**WORK TO BE COMPLETED**
Your task is to write out the lines from the line containing "The Blender Python" through the last line of the material, exactly.

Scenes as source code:
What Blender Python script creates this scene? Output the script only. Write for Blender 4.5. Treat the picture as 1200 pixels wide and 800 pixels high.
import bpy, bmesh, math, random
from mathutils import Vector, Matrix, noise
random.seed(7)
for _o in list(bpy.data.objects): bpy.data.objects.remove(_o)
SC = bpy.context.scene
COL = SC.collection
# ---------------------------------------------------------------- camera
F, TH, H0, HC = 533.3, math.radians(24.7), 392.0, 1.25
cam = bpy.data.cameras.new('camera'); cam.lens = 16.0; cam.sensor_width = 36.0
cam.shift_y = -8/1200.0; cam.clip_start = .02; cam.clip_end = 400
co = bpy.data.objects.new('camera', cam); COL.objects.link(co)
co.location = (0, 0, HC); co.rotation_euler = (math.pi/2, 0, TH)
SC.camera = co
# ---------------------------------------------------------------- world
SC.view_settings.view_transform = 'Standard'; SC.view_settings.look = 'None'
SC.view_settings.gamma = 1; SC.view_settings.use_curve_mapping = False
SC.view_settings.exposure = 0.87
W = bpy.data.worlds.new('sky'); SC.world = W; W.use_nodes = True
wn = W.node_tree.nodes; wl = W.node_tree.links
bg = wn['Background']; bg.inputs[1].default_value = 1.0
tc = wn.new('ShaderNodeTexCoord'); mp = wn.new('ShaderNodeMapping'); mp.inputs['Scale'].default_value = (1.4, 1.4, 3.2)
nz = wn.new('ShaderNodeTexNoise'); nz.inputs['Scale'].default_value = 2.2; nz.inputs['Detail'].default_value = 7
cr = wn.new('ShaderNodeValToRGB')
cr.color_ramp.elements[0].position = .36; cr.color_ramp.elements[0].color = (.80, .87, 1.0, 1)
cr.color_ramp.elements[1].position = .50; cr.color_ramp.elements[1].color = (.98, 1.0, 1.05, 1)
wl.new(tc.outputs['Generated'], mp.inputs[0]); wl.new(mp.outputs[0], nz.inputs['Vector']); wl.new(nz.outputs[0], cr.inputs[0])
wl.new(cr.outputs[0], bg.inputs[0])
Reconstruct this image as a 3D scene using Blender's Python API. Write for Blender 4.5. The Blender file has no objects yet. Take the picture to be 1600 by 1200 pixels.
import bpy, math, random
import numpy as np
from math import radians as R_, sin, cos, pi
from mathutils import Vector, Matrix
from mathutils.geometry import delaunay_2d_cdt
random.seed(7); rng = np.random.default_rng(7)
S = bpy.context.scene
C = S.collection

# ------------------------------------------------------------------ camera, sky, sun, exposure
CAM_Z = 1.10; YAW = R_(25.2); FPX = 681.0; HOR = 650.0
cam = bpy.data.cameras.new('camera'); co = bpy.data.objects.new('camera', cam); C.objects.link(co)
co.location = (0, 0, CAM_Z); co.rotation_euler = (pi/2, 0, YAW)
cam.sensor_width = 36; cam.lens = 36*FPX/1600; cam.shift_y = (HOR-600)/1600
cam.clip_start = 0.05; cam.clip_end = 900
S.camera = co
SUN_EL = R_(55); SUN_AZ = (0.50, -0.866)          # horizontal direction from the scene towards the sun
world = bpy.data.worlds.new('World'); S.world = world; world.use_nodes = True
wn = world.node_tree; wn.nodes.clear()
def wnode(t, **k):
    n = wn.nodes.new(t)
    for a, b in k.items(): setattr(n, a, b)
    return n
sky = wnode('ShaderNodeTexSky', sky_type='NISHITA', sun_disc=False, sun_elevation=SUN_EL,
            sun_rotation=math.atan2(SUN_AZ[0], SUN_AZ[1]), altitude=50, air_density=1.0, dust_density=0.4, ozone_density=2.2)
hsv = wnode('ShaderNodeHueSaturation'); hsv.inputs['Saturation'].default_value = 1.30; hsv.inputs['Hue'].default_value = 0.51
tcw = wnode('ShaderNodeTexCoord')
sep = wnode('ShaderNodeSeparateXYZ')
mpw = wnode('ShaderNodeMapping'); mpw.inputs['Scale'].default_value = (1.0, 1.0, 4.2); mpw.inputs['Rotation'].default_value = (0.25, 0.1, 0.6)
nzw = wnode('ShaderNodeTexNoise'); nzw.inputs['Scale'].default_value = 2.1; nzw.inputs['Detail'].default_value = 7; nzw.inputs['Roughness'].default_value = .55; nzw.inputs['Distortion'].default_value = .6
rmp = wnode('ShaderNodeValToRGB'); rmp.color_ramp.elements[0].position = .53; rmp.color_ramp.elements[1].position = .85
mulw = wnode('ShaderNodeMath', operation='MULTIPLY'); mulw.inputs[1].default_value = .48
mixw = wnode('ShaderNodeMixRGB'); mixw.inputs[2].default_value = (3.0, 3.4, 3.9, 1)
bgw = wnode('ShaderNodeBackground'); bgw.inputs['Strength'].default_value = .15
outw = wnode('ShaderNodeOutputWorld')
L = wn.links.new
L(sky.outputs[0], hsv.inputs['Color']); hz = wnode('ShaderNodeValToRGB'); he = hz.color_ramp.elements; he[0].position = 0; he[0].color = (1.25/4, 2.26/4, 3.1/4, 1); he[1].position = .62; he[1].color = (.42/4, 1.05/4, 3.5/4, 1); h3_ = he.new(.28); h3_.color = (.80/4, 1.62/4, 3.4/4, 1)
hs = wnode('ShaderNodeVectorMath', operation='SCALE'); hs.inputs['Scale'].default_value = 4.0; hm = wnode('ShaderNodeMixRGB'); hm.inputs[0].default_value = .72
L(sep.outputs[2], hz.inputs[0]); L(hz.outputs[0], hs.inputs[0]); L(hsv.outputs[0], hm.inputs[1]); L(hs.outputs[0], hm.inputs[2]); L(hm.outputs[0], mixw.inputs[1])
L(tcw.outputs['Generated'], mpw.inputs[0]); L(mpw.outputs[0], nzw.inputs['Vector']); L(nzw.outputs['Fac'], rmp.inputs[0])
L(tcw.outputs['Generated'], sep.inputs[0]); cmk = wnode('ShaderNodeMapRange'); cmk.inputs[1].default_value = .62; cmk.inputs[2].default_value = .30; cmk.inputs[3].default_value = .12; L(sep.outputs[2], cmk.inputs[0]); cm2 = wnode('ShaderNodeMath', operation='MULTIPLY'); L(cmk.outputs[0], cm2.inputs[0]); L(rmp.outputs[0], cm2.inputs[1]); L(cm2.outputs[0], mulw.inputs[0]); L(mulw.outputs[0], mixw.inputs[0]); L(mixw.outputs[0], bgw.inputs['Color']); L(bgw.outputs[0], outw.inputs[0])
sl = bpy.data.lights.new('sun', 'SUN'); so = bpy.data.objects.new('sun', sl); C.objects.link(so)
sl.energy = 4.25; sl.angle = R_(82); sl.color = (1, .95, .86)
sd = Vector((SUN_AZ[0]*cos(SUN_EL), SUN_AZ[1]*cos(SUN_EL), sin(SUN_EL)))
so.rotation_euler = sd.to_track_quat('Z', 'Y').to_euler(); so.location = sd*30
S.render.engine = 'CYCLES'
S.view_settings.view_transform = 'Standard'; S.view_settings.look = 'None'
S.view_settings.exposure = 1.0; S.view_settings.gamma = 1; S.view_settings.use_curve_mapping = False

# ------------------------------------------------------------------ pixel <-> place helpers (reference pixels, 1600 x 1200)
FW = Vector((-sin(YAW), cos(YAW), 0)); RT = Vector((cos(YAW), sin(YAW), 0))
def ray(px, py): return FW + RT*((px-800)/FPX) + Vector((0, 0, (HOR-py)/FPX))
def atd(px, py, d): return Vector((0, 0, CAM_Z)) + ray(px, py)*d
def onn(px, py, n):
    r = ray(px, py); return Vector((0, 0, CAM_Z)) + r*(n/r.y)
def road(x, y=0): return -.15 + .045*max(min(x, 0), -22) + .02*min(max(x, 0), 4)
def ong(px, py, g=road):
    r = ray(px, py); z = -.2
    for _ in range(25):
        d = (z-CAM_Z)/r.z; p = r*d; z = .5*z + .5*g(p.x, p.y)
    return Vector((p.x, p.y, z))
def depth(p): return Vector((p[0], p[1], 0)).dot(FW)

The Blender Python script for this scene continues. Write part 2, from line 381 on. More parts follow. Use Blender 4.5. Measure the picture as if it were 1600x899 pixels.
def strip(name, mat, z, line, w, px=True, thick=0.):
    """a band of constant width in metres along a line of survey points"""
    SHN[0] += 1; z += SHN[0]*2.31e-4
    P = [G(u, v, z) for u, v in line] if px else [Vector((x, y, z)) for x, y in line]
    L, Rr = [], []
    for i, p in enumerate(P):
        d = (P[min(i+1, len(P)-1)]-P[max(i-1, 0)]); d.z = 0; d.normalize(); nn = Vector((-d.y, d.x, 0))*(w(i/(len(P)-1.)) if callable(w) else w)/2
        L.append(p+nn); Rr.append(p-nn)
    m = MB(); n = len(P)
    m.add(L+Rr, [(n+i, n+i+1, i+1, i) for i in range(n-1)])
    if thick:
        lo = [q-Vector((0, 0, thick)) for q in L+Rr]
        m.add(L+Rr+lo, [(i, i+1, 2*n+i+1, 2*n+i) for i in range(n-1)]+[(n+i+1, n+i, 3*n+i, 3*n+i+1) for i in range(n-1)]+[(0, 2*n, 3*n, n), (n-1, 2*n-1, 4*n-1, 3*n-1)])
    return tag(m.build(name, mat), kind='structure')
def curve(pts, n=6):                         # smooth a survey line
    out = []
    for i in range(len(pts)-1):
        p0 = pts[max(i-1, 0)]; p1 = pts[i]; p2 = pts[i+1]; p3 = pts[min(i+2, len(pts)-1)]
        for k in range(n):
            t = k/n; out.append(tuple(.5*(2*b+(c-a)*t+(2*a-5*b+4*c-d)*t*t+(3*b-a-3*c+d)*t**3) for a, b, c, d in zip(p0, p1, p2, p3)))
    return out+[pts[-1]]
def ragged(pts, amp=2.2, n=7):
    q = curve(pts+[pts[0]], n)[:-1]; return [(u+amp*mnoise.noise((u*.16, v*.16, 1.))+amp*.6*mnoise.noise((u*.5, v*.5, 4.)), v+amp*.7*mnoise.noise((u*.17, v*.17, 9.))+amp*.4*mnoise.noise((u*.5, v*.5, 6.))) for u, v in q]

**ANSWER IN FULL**
The Blender Python script for this scene continues. Write part 2, from line 381 on. More parts follow. Use Blender 4.5. Measure the picture as if it were 1600x899 pixels.
def strip(name, mat, z, line, w, px=True, thick=0.):
    """a band of constant width in metres along a line of survey points"""
    SHN[0] += 1; z += SHN[0]*2.31e-4
    P = [G(u, v, z) for u, v in line] if px else [Vector((x, y, z)) for x, y in line]
    L, Rr = [], []
    for i, p in enumerate(P):
        d = (P[min(i+1, len(P)-1)]-P[max(i-1, 0)]); d.z = 0; d.normalize(); nn = Vector((-d.y, d.x, 0))*(w(i/(len(P)-1.)) if callable(w) else w)/2
        L.append(p+nn); Rr.append(p-nn)
    m = MB(); n = len(P)
    m.add(L+Rr, [(n+i, n+i+1, i+1, i) for i in range(n-1)])
    if thick:
        lo = [q-Vector((0, 0, thick)) for q in L+Rr]
        m.add(L+Rr+lo, [(i, i+1, 2*n+i+1, 2*n+i) for i in range(n-1)]+[(n+i+1, n+i, 3*n+i, 3*n+i+1) for i in range(n-1)]+[(0, 2*n, 3*n, n), (n-1, 2*n-1, 4*n-1, 3*n-1)])
    return tag(m.build(name, mat), kind='structure')
def curve(pts, n=6):                         # smooth a survey line
    out = []
    for i in range(len(pts)-1):
        p0 = pts[max(i-1, 0)]; p1 = pts[i]; p2 = pts[i+1]; p3 = pts[min(i+2, len(pts)-1)]
        for k in range(n):
            t = k/n; out.append(tuple(.5*(2*b+(c-a)*t+(2*a-5*b+4*c-d)*t*t+(3*b-a-3*c+d)*t**3) for a, b, c, d in zip(p0, p1, p2, p3)))
    return out+[pts[-1]]
def ragged(pts, amp=2.2, n=7):
    q = curve(pts+[pts[0]], n)[:-1]; return [(u+amp*mnoise.noise((u*.16, v*.16, 1.))+amp*.6*mnoise.noise((u*.5, v*.5, 4.)), v+amp*.7*mnoise.noise((u*.17, v*.17, 9.))+amp*.4*mnoise.noise((u*.5, v*.5, 6.))) for u, v in q]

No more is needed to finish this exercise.